(Rows from a 3D scene dataset)
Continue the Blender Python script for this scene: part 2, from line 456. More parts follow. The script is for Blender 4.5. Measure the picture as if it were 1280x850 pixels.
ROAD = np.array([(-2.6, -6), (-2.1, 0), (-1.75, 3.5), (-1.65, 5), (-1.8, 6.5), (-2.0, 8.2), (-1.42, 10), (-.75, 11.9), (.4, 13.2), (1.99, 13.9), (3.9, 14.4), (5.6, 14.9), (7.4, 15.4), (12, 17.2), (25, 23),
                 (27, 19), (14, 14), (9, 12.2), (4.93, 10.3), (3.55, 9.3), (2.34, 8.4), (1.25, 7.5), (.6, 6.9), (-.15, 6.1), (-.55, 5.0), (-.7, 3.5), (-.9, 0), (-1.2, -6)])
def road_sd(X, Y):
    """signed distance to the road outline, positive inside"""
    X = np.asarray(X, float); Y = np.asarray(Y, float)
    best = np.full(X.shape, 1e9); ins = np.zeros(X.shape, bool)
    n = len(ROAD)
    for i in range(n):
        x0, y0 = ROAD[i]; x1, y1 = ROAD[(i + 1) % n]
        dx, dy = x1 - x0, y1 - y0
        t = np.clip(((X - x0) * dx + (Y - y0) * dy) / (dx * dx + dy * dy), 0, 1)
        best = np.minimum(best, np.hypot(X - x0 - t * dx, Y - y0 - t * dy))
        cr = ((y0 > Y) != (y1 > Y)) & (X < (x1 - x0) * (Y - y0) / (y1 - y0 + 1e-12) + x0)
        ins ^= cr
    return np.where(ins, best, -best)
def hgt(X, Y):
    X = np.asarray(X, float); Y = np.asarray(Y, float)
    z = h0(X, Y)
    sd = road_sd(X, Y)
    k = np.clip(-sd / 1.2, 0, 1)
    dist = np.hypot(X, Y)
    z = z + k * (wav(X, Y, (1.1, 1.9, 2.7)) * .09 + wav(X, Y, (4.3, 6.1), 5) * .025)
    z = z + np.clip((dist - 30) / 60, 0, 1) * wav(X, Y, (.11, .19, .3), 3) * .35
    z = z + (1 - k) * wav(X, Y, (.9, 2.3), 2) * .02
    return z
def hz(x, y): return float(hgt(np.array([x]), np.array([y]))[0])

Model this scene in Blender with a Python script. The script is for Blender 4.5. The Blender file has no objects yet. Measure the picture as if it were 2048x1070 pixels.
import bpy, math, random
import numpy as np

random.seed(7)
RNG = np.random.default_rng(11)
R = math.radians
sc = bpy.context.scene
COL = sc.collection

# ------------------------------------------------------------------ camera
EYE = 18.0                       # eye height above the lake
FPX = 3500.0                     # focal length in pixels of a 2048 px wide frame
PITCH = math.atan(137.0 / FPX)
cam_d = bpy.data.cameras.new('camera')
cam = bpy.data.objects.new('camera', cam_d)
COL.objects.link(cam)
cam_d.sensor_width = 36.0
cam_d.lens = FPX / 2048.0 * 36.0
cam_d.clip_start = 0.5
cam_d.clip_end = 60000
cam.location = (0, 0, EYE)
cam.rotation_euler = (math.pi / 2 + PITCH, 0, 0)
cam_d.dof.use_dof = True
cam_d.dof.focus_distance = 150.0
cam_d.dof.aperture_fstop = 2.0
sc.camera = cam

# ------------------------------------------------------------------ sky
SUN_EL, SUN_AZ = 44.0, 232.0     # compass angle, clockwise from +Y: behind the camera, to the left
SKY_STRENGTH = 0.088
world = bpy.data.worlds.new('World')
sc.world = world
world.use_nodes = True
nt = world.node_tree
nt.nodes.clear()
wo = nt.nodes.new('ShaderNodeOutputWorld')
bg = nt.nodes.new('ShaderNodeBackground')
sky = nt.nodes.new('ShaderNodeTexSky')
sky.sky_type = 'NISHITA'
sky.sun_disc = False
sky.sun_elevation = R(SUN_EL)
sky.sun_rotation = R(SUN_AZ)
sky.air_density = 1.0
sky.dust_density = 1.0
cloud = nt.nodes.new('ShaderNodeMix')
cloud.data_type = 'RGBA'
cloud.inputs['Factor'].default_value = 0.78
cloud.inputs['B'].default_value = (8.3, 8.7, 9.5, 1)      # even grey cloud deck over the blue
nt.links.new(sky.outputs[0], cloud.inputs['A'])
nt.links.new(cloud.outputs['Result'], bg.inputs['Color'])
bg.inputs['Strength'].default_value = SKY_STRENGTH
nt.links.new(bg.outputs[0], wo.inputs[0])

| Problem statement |
Each record above should be returned exactly as it appears.

| Exercise response |
Continue the Blender Python script for this scene: part 2, from line 456. More parts follow. The script is for Blender 4.5. Measure the picture as if it were 1280x850 pixels.
ROAD = np.array([(-2.6, -6), (-2.1, 0), (-1.75, 3.5), (-1.65, 5), (-1.8, 6.5), (-2.0, 8.2), (-1.42, 10), (-.75, 11.9), (.4, 13.2), (1.99, 13.9), (3.9, 14.4), (5.6, 14.9), (7.4, 15.4), (12, 17.2), (25, 23),
                 (27, 19), (14, 14), (9, 12.2), (4.93, 10.3), (3.55, 9.3), (2.34, 8.4), (1.25, 7.5), (.6, 6.9), (-.15, 6.1), (-.55, 5.0), (-.7, 3.5), (-.9, 0), (-1.2, -6)])
def road_sd(X, Y):
    """signed distance to the road outline, positive inside"""
    X = np.asarray(X, float); Y = np.asarray(Y, float)
    best = np.full(X.shape, 1e9); ins = np.zeros(X.shape, bool)
    n = len(ROAD)
    for i in range(n):
        x0, y0 = ROAD[i]; x1, y1 = ROAD[(i + 1) % n]
        dx, dy = x1 - x0, y1 - y0
        t = np.clip(((X - x0) * dx + (Y - y0) * dy) / (dx * dx + dy * dy), 0, 1)
        best = np.minimum(best, np.hypot(X - x0 - t * dx, Y - y0 - t * dy))
        cr = ((y0 > Y) != (y1 > Y)) & (X < (x1 - x0) * (Y - y0) / (y1 - y0 + 1e-12) + x0)
        ins ^= cr
    return np.where(ins, best, -best)
def hgt(X, Y):
    X = np.asarray(X, float); Y = np.asarray(Y, float)
    z = h0(X, Y)
    sd = road_sd(X, Y)
    k = np.clip(-sd / 1.2, 0, 1)
    dist = np.hypot(X, Y)
    z = z + k * (wav(X, Y, (1.1, 1.9, 2.7)) * .09 + wav(X, Y, (4.3, 6.1), 5) * .025)
    z = z + np.clip((dist - 30) / 60, 0, 1) * wav(X, Y, (.11, .19, .3), 3) * .35
    z = z + (1 - k) * wav(X, Y, (.9, 2.3), 2) * .02
    return z
def hz(x, y): return float(hgt(np.array([x]), np.array([y]))[0])

Model this scene in Blender with a Python script. The script is for Blender 4.5. The Blender file has no objects yet. Measure the picture as if it were 2048x1070 pixels.
import bpy, math, random
import numpy as np

random.seed(7)
RNG = np.random.default_rng(11)
R = math.radians
sc = bpy.context.scene
COL = sc.collection

# ------------------------------------------------------------------ camera
EYE = 18.0                       # eye height above the lake
FPX = 3500.0                     # focal length in pixels of a 2048 px wide frame
PITCH = math.atan(137.0 / FPX)
cam_d = bpy.data.cameras.new('camera')
cam = bpy.data.objects.new('camera', cam_d)
COL.objects.link(cam)
cam_d.sensor_width = 36.0
cam_d.lens = FPX / 2048.0 * 36.0
cam_d.clip_start = 0.5
cam_d.clip_end = 60000
cam.location = (0, 0, EYE)
cam.rotation_euler = (math.pi / 2 + PITCH, 0, 0)
cam_d.dof.use_dof = True
cam_d.dof.focus_distance = 150.0
cam_d.dof.aperture_fstop = 2.0
sc.camera = cam

# ------------------------------------------------------------------ sky
SUN_EL, SUN_AZ = 44.0, 232.0     # compass angle, clockwise from +Y: behind the camera, to the left
SKY_STRENGTH = 0.088
world = bpy.data.worlds.new('World')
sc.world = world
world.use_nodes = True
nt = world.node_tree
nt.nodes.clear()
wo = nt.nodes.new('ShaderNodeOutputWorld')
bg = nt.nodes.new('ShaderNodeBackground')
sky = nt.nodes.new('ShaderNodeTexSky')
sky.sky_type = 'NISHITA'
sky.sun_disc = False
sky.sun_elevation = R(SUN_EL)
sky.sun_rotation = R(SUN_AZ)
sky.air_density = 1.0
sky.dust_density = 1.0
cloud = nt.nodes.new('ShaderNodeMix')
cloud.data_type = 'RGBA'
cloud.inputs['Factor'].default_value = 0.78
cloud.inputs['B'].default_value = (8.3, 8.7, 9.5, 1)      # even grey cloud deck over the blue
nt.links.new(sky.outputs[0], cloud.inputs['A'])
nt.links.new(cloud.outputs['Result'], bg.inputs['Color'])
bg.inputs['Strength'].default_value = SKY_STRENGTH
nt.links.new(bg.outputs[0], wo.inputs[0])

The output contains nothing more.